Les autorités rivales en Libye ont annoncé séparément vendredi la cessation des hostilités et l’organisation prochaine d’élections dans le pays meurtri par des années de conflits, une initiative saluée par l’ONU et plusieurs pays arabes et occidentaux.
Ces annonces-surprises sont intervenues après plusieurs visites de responsables étrangers en Libye, pays qui dispose des réserves de pétrole les plus abondantes d’Afrique, et est devenu une plaque tournante du trafic de migrants vers l’Europe. Elles sont les dernières en date d’une série d’accords et d’engagements proclamés ces dernières années en vue de sortir le pays du chaos, mais restés lettres mortes. De plus, les nouvelles propositions des rivaux libyens ne sont pas identiques.
Depuis la chute du régime de Mouammar Kadhafi après une révolte populaire en 2011, la Libye est en proie à des luttes d’influence et aujourd’hui deux autorités se disputent le pouvoir : le Gouvernement d’union nationale (GNA) de Fayez al-Sarraj, basé à Tripoli (ouest) et reconnu par l’ONU, et un pouvoir incarné par Khalifa Haftar, homme fort de l’Est soutenu par une partie du Parlement élu et son président, Aguila Saleh.
Dans un communiqué, Fayez al-Sarraj, également chef du Conseil présidentiel, qui chapeaute le gouvernement, a appelé à la tenue d’« élections présidentielles et parlementaires en mars prochain […] ». Il a aussi « ordonné un cessez-le-feu immédiat et l’arrêt des opérations sur tout le territoire », ce qui permettra, selon lui, de créer des zones démilitarisées dans la région de Syrte (nord) et celle de Joufra, plus au sud, toutes deux sous contrôle des pro-Haftar.
Dans son communiqué, Aguila Saleh, qui dirige le premier Parlement élu en Libye depuis 2011 et est basé dans l’Est, a annoncé des élections, mais sans avancer de date, et a appelé « toutes les parties à un cessez-le-feu immédiat ». M. Saleh ne mentionne pas une démilitarisation de Syrte et Joufra. Il propose la formation, sans doute après des élections, d’un nouveau Conseil présidentiel qui serait basé à Syrte, ville natale de Mouammar Kadhafi puis bastion du groupe djihadiste État islamique jusqu’en 2016.
Dans leurs communiqués, MM. Sarraj et Saleh ont en outre jugé « nécessaire » la reprise de la production et des exportations dans les champs et terminaux pétroliers. Celles-ci sont bloquées depuis janvier par les pro-Haftar, qui contrôlent les sites pétroliers. Les autorités de l’Est réclament une répartition équitable des revenus pétroliers gérés par le GNA dans un pays qui dépend entièrement de la manne pétrolière pour son économie, très fragilisée.

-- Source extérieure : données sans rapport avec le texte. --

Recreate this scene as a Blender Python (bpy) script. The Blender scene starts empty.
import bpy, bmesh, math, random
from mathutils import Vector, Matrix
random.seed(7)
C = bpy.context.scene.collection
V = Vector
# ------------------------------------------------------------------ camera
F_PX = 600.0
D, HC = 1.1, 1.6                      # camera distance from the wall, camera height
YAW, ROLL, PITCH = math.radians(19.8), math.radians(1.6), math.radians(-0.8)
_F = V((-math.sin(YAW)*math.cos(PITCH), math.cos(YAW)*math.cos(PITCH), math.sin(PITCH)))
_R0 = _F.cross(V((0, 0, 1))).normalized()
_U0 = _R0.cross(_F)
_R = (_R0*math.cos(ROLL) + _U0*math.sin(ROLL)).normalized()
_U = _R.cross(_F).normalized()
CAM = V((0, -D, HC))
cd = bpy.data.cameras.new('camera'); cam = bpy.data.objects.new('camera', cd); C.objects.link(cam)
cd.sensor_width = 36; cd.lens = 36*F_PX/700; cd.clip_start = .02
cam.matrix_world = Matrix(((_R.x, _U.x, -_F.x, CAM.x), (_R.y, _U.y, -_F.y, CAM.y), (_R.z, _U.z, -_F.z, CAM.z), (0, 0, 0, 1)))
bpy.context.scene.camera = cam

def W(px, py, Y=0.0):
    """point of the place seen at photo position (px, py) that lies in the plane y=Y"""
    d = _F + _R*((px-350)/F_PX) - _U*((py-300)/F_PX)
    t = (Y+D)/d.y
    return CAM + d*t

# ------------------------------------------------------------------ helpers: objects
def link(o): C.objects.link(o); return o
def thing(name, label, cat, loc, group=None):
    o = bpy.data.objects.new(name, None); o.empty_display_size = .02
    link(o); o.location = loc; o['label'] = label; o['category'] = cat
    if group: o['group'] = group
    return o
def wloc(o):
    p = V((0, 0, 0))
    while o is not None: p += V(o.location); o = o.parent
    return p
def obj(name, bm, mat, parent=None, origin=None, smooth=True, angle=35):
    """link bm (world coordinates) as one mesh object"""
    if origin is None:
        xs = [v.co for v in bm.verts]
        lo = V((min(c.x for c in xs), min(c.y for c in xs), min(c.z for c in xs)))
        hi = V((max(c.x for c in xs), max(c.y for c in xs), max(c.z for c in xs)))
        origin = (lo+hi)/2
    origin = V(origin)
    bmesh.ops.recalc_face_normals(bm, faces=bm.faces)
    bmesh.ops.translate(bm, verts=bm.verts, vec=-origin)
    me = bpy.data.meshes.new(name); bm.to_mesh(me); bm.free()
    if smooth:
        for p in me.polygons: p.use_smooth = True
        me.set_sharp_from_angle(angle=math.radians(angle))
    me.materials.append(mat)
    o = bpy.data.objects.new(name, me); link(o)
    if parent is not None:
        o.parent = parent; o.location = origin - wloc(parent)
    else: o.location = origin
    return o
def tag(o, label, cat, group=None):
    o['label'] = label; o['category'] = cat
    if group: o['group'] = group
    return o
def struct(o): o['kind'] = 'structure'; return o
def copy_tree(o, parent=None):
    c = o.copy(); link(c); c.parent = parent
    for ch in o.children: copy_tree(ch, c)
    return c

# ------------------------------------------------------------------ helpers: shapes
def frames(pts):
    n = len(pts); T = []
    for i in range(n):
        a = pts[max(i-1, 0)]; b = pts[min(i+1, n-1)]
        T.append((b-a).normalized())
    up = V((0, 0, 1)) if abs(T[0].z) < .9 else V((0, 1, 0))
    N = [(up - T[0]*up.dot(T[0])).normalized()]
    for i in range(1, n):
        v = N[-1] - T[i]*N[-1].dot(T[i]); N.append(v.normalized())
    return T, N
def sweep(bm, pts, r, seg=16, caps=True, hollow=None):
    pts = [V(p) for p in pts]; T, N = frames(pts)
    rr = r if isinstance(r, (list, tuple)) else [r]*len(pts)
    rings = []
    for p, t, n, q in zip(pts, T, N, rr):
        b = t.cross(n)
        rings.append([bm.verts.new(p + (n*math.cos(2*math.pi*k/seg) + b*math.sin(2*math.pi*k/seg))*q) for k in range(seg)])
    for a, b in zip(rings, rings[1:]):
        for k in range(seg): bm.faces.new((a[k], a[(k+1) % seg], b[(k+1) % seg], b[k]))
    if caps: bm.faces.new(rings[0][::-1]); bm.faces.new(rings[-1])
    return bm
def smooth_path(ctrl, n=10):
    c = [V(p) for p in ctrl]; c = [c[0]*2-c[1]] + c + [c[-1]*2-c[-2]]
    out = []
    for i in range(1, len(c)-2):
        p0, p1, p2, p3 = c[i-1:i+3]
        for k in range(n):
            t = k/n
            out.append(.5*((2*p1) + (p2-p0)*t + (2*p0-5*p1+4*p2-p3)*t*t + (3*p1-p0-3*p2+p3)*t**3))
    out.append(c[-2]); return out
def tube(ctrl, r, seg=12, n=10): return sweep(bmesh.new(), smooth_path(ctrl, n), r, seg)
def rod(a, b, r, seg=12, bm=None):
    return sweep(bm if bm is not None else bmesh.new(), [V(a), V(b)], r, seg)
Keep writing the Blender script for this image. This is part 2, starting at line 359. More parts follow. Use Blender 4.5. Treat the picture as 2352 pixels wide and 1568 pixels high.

La compagnie nationale de pétrole (NOC) a salué les annonces, mais appelé à ce que « toutes les installations pétrolières soient libérées de toute présence militaire », en vue d’une reprise des exportations.
Pour Jalel Harchaoui, chercheur à l’Institut Clingendael de La Haye, « selon toute vraisemblance, la mise en œuvre [des annonces libyennes] sera difficile ». Les ingérences étrangères ont alimenté le conflit en Libye, où le GNA est soutenu par la Turquie et le Qatar, et M. Haftar par l’Égypte, les Émirats arabes unis et la Russie.
Pour l’heure, les combats ont cessé, mais la libre circulation d’armes et de mercenaires continue, selon l’ONU. Malgré tout, la Mission d’appui de l’ONU en Libye (MANUL) a accueilli « chaleureusement l’entente » interlibyenne, appelantà « la reprise du processus politique ». Les Occidentaux craignent une poursuite du chaos en Libye, devenue, faute d’un pouvoir central structuré, une plaque tournante du trafic de migrants et un repaire pour des groupes djihadistes.